There are two obvious steps to take.

First, the U.S. Congress should pass legislation eliminating the "double taxation" penalty under which Taiwanese and American companies that do business in both places pay taxes on the same operations to both governments. This creates inefficiencies and an unfair playing field, insofar as the U.S. has tax treaties that ameliorate this problem with many of Taiwan's competitors, including China.

Because the U.S. does not recognize Taiwan as an independent nation, a traditional tax treaty comes with complications.

That is why Congress has stepped to the front lines, with both House and Senate committees this month bundling a bill to grant double taxation relief in respect of Taiwan into a broader bipartisan tax relief bill. The House Ways and Means Committee passed the broader bill by a 40-3 vote last Friday and the administration of President Joe Biden has also offered its support.
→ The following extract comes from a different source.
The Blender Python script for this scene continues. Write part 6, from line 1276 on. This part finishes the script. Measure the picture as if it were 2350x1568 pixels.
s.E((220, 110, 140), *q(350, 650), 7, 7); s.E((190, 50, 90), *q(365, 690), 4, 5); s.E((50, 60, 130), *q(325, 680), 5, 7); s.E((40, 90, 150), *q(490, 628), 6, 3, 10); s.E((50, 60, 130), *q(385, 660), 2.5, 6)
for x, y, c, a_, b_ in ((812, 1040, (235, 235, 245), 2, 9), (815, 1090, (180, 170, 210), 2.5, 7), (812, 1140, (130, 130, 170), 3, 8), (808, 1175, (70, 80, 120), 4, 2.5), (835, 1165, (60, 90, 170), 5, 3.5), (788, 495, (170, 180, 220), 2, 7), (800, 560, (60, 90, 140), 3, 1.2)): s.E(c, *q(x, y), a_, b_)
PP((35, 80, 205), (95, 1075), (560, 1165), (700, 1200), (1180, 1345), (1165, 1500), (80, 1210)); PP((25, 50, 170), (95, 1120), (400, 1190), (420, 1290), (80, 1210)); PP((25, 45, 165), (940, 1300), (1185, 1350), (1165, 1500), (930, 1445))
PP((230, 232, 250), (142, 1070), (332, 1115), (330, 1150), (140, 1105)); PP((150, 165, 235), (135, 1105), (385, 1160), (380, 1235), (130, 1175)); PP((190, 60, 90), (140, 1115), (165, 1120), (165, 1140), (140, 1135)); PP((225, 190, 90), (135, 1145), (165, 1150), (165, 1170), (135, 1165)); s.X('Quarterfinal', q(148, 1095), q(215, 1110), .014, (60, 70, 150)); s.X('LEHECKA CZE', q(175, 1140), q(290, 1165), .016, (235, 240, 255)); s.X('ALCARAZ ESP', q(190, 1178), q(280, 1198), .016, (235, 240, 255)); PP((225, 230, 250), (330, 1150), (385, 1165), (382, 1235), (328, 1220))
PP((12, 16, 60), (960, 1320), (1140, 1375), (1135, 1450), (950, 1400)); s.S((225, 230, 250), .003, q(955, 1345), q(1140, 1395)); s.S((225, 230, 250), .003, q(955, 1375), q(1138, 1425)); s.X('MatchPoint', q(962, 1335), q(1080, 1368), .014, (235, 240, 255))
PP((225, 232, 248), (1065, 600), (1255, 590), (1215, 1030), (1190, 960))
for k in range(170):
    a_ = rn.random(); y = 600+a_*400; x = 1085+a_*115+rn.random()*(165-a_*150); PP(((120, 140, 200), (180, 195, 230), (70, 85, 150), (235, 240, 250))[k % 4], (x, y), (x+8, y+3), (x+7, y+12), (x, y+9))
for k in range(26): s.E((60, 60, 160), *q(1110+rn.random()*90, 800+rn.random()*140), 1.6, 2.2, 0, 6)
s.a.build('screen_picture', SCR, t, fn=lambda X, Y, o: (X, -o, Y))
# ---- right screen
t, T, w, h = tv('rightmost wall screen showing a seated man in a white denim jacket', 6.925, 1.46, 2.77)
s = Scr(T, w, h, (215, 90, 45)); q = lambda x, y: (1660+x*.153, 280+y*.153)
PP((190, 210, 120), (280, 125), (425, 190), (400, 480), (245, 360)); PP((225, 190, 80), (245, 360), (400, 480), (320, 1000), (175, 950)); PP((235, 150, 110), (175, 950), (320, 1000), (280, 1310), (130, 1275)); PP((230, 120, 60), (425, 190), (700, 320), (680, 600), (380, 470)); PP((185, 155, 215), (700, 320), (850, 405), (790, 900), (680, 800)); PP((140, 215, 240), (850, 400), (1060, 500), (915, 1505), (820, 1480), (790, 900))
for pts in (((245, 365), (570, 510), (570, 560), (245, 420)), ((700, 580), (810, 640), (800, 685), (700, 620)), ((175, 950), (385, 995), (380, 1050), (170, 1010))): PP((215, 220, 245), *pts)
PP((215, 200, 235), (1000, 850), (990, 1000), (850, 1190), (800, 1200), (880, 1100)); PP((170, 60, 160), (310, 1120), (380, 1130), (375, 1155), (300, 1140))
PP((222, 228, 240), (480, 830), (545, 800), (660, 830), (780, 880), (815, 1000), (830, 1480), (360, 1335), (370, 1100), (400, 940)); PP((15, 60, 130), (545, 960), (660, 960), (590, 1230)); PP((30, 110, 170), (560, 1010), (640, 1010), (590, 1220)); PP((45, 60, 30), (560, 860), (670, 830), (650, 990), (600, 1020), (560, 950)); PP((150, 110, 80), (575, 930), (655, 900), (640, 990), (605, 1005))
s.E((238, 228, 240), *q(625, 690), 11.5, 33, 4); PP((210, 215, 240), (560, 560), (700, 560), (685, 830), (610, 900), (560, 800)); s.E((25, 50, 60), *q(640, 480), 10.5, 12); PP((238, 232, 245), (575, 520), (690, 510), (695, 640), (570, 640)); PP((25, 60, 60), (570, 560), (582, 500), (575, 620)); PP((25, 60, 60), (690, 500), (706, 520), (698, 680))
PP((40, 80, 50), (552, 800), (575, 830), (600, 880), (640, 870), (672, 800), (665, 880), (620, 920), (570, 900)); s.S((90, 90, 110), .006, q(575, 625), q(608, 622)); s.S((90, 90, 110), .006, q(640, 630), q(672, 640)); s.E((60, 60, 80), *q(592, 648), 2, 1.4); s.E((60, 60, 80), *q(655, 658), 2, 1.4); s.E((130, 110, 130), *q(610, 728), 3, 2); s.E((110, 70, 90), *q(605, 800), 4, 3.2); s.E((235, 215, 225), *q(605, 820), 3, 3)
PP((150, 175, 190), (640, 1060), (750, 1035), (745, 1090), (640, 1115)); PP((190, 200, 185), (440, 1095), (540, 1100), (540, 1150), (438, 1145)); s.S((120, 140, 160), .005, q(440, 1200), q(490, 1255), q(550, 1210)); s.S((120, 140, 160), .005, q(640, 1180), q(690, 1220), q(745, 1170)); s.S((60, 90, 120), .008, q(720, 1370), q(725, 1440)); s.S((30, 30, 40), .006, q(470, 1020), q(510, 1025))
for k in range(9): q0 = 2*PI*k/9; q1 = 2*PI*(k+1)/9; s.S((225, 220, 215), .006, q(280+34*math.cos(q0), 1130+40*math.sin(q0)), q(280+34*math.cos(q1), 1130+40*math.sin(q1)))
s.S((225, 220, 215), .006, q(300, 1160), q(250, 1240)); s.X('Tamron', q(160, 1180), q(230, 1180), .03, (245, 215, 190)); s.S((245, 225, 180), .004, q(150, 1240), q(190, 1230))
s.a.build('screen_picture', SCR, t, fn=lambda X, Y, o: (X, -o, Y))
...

Second, Congress should grant Biden trade promotion authority (TPA) to negotiate a traditional free trade agreement with Taiwan.

The administration has pursued trade talks with Taiwan since August 2022. These yielded an initial agreement in June that covered areas such as customs administration, regulatory practices, anti-corruption measures and programs to aid small and midsized enterprises. The Biden administration, however, has refused to discuss tariff issues with Taiwan, partly because it says this obviates the need for TPA.

Congress has disagreed with this approach and in August passed a bill retroactively "implementing" the agreement signed with Taiwan in order to assert its authority over trade.

The vote on the bill was overwhelmingly bipartisan in both houses and indeed was declared unanimous in the Senate. This type of support is very unusual for a trade bill and shows just how much consensus there is in Congress when it comes to economic relations with Taiwan.

That does not necessarily mean Congress would actually grant TPA to Biden to negotiate a free trade agreement with Taiwan, especially when he is failing to even ask for it.

Still, the House Select Committee on the Chinese Communist Party last month said in a bipartisan report that Congress should "enact legislation setting negotiating priorities and a process for congressional consideration of comprehensive bilateral trade agreements, starting with Taiwan." These are precisely the type of guidelines that are generally included in TPA legislation.

Unlike most issues being debated in Congress, there is bipartisan support for taking action to counter Chinese coercion against Taiwan. Beijing's interference with this month's election should prompt Congress to realize that if it wants to support Taiwan, economic measures are as important as military assistance.